The difficulty in Souls games is vastly overrated, but this is simply because the majority of the game's core audience (i.e. younger players) had only been exposed to extreme, degenerate levels of hand-holding in videogames, so much so that the defining feature of the medium - challenge, and the overcoming of challenge - was nearly completely forgotten by 'mainstream' games at the time.
I agree that dying in Souls only has short-term consequences and that it's possible to grind and eventually trivialize everything to a point, but you can still be killed by regular enemies in the level if you're not paying attention, no matter how much time you spend. It was the first time these newer players were exposed to a system that didn't simply take time as a substitute for skill - it might seem tautological to older players, but a game that requires you to actually learn through trial and error and overcome challenges is a rare thing these days.
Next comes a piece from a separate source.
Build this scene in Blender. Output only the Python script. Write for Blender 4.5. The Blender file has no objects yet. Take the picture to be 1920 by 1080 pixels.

So, from a utilitarian, Stuart Mill-esque perspective, the net result of the Souls series is good, because it revitalized the mainstream of the medium with a crucial aspect I'd even call it axiomatic - that had been forgotten: the necessity to overcome challenges through skill, coupled with a reasonable tradeoff between risk and reward (even if that risk is, on final analysis, almost nonexistent due to respawning enemies, checkpoints and potential endless repetition).
It's absurd to even think that this notion needed to be revitalized, but such are the times we live in. There are people everywhere who try to justify the existence of games as art, as narrative, as whatever else outside of the realm of gameplay. I define games simply by one aspect: challenge, and the careful balancing act between dedication and payoff.
The fact that people found again that you could feel exhilarated and ecstatic about beating a boss, or reaching the end of a tough level by the skin of your teeth, is great. It's a feeling that never gets old and that many games of my childhood gave me. It's something that 'modern' games have largely robbed their audience of - tilting exclusively on the side of reward, showering players with nothing but positive reinforcement for the most banal, menial tasks - therefore rendering their existence futile.
On the topic of saving/reloading: the issue of savescumming has existed for me for as long as games have allowed me to save whenever I want. The earliest notable example I can think of is Doom, where I realized that it was much more rewarding to go through the levels without dying and without previous equipment instead of saving/reloading every time you die.
However, Doom was a very well-designed game that supported that style of play explicitly - Romero has said all levels were explicitly designed to support a pistol start. Not all games can strike that careful balance, and most of them opt out of even trying.
I generally think choice is a good thing, but I'm not against limitations on saving. I usually prefer to play on the hardest difficulty level and only use one save slot with minimal backtracking (if a non-critical PC dies during a fight in a RPG I won't reload but will instead try to play the fight out, etc.)
I'm actually a fan of the original Wizardry style of saving, even if it was abusable (I didn't abuse it at the time). But that's just me. I'm more motivated to think scenarios through and optimize my style if there are real opportunity costs to failing.
Other people just want to relax, and that's fine too. That's why I think choices are good. But choices should never supplant the grueling work that goes into actually designing games to be challenging without being unfair. Unfortunately, most 'game designers' today are not engineers and do not think problems through - game design is a very top-down affair, just like many other fields of human creativity. The band-aid 'solution' to this problem is input from the players, which often makes matters worse.